Built in the 1920s, the first generation of parking garages differed remarkably from the structures we know today. Since early automobiles lacked the weather-resistant exteriors of modern vehicles, parking garages needed to be fully enclosed. Architecturally, most garage-builders chose to mimic the styles of surrounding buildings, installing windows and outer facades that made their garages look like a typical office or warehouse. Once inside, drivers handed their vehicles off to professional valets, who often used elevators to move the cars between floors. Historic photographs enliven this section of the exhibition, revealing that both men and women earned their living parking, cleaning, and servicing cars.

As the century progressed, innovations in building materials, automobile technology, and consumer culture transformed the multi-story parking garage. A variety of ramp systems supplanted elevators, since the latter could not handle the massive influx and exodus of vehicles that came at the beginning and end of each work day. The exhibition uses large diagrams, as well as a fun hands-on model (complete with toy cars) to explain how ramps solved a critical engineering problem. Around the same time, garage-owners discovered that, when given the choice, drivers overwhelmingly preferred to park their own cars. The exhibition uses a series of historic ticket-dispensing machines to bring this particular customer preference to life, beginning with a vintage coin parking meter and ending with a digital paystation. Following World War II, advances in concrete and steel, coupled with the weather-resistant exteriors of modern cars, gave garage builders even more freedom in their designs. As a result, urban garages grew taller, deeper, and much more open-air. By the late 1950s, architects had arrived at the ramp-based, wall-less garages we recognize today.

Throughout the House of Cars exhibition, the National Building Museum grounds its discussion of parking garages in the larger context of American society, showing how these structures influenced the development of American cities, as well as the daily life of drivers. In the early 1960s, as the personal automobile eclipsed every other form of transportation, city leaders invested heavily in new parking facilities—hoping that garages would staunch the flow of consumers and businesses out of their downtown districts.
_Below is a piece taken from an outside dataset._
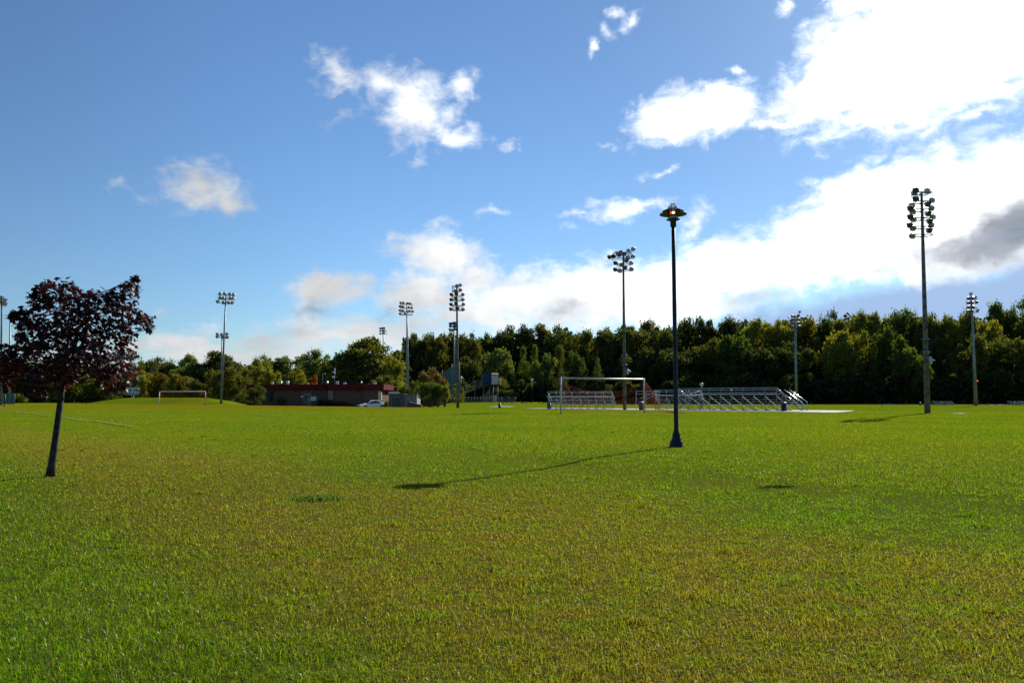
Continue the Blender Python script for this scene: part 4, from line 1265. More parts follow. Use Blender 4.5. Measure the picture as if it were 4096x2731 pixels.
# ------------------------------------------------------------------ bleachers
m_alu = solid("aluminium", (.62, .63, .64), .26, metal=.85, scale=5, var=.15)
m_alu3 = solid("dark_aluminium", (.11, .115, .12), .6, metal=.3, scale=5, var=.3)  # darker metal for the footboards, giving dark gaps between the seats
m_alu2 = solid("dull_aluminium", (.24, .26, .27), .5, metal=.5, scale=5, var=.2)
def bleacher(label, a, rot, L, nup, top, seat, depth, rails, stairs=None, walk=None, name="bleacher"):
    """back line starts at a and runs along the local x; seats step down along local +y"""
    r = thing(name, label, "bleacher", gp(a.x, a.y), rot, "aluminium bleachers along the paved walk")
    def part(nm, m_, mat=m_alu): return m_.build(nm, mat, r)
    for k in range(nup):
        x = L * k / (nup - 1)
        m_ = M()
        m_.tube((x, 0, 0), (x, 0, top), .024, n=6)
        part("upright", m_, m_alu2)
        m_ = M()
        m_.box(((x), depth / 2, (seat + .08) / 2), (.045, math.hypot(depth, seat - .08), .07), Matrix.Rotation(-math.atan2(seat - .08, depth), 4, 'X').to_3x3())
        part("stringer", m_, m_alu)
        m_ = M()
        m_.tube((x, depth * .5, 0), (x, depth * .5, seat * .5), .022, n=5)
        m_.tube((x, depth * .97, 0), (x, depth * .97, .1), .022, n=5)
        m_.tube((x, 0, .05), (x, depth, .05), .022, n=5)
        part("leg_frame", m_, m_alu2)
        if k % 2 == 0 and k + 1 < nup:
            x2 = L * (k + 1) / (nup - 1)
            m_ = M()
            m_.tube((x, 0, .08), (x2, 0, seat * .75), .016, n=4); m_.tube((x2, 0, .08), (x, 0, seat * .75), .016, n=4)
            part("cross_brace", m_, m_alu2)
    nrow = 5
    for k in range(nrow):
        t = k / (nrow - 1)
        y = .12 + (depth - .5) * t; z = seat + .16 - (seat - .36) * t
        part("seat", M().box((L / 2, y, z), (L + .3, .23, .045)), m_alu if k % 2 == 0 else m_alu2)
        if k < nrow - 1:
            part("footboard", M().box((L / 2, y + (depth - .5) / (nrow - 1) * .55, z - .22), (L + .2, .22, .035)), m_alu3)
    for z in rails:
        part("guard_rail", M().tube((-.05, -.03, z), (L + .05, -.03, z), .024, n=6))
    for x in (-.05, L + .05):
        for z in rails[:2]:
            drop = seat * .62
            m_ = M(); m_.path([(x, 0, z), (x, depth * .62, z - drop), (x, depth * .62, max(.2, z - drop - .5))], .026, 6)
            part("side_rail", m_)
        part("side_rail", M().tube((x, depth * .35, rails[0] - seat * .35), (x, depth * .35, .4), .022, n=5), m_alu2)
    if stairs:
        sx, sy, zt, run = stairs
        for k in range(5):
            z = zt * (1 - (k + .5) / 5); x = sx + run * (k + .5) / 5
            part("stair_tread", M().box((x, sy, z), (.26, 1.1, .045)))
        for yy_ in (sy - .55, sy + .55):
            part("stair_stringer", M().tube((sx, yy_, zt), (sx + run, yy_, .05), .035, n=5), m_alu2)
            m_ = M(); m_.path([(sx - .1, yy_, zt + .75), (sx + run, yy_, .75), (sx + run, yy_, .05)], .035, 8); part("handrail", m_)
            part("handrail", M().tube((sx - .1, yy_, zt + .38), (sx + run, yy_, .38), .03, n=8))
    return r
aL = P(2193, 1637, 77.5); aL.z = 0
bleacher("smaller left bleacher seen behind the near goal's net", aL, R(-14), 6.15, 9, 1.72, 1.05, 3.0, (1.70, 1.56, 1.30, 1.15))
aM = P(2622, 1640, 72); aM.z = 0
rb = bleacher("middle bleacher half hidden by the blue lamp post", aM, R(-20), 4.0, 5, 1.80, 1.15, 3.2, (1.78, 1.62, 1.36))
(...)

Although their efforts failed, these leaders did foster a new public attitude towards parking garages. As the exhibition shows, by the sixties, city-goers saw adequate parking facilities as a public entitlement. When this right was threatened, drivers took to the streets in protest. In Washington, DC, a city spotlighted throughout the exhibition, government employees demonstrated in the 1970s when city leaders removed parking spaces from the National Mall. In a more abstract sense, parking garages became an iconic part of the urban landscape. Using paintings, sculpture, and films, the exhibition demonstrates that these utilitarian structures have often become places of both contemplation and mystery in the popular imagination.

The exhibition's concluding section analyzes the future of parking garages. Through scale models and case studies taken from across the United States, visitors learn how engineers have already begun to "green" urban garages, integrating new buildings into robust systems of public transportation. Several panels take an in-depth look at the preservation issues surrounding parking garages. Fifty years ago, many preservationists saw parking structures as the enemy, decrying how historic landmarks were bulldozed to make room for new garages. Today, the debate has switched, and over a dozen garages are listed in the National Register of Historic Places. Prized because they embody a particular design, a style of architecture, or the history of a particular region, these buildings pose a particular set of challenges for historic societies and other preservationist groups. As cars have grown larger and safety regulations have changed, many former garages can no longer function as parking facilities. House of Cars gives several examples of how historic parking garages have been retro-fitted for new purposes. At the University of Georgia, designers converted a former garage into science classrooms, using built-in ramps to make the structure handicap accessible. Though intriguing, the exhibition's examples only scratch the surface of what these large, weight-bearing, and grid-friendly buildings could do. In the years to come, historians and preservationists will need to find innovative uses for these historic buildings, especially as the United States begins its long and painful shift away from the 20th century's car culture.

Jordan Grant
American University



1. National Building Museum, Gallery Label, Mark Shetabi's Garage Interior I, 2006 (June 11, 2010).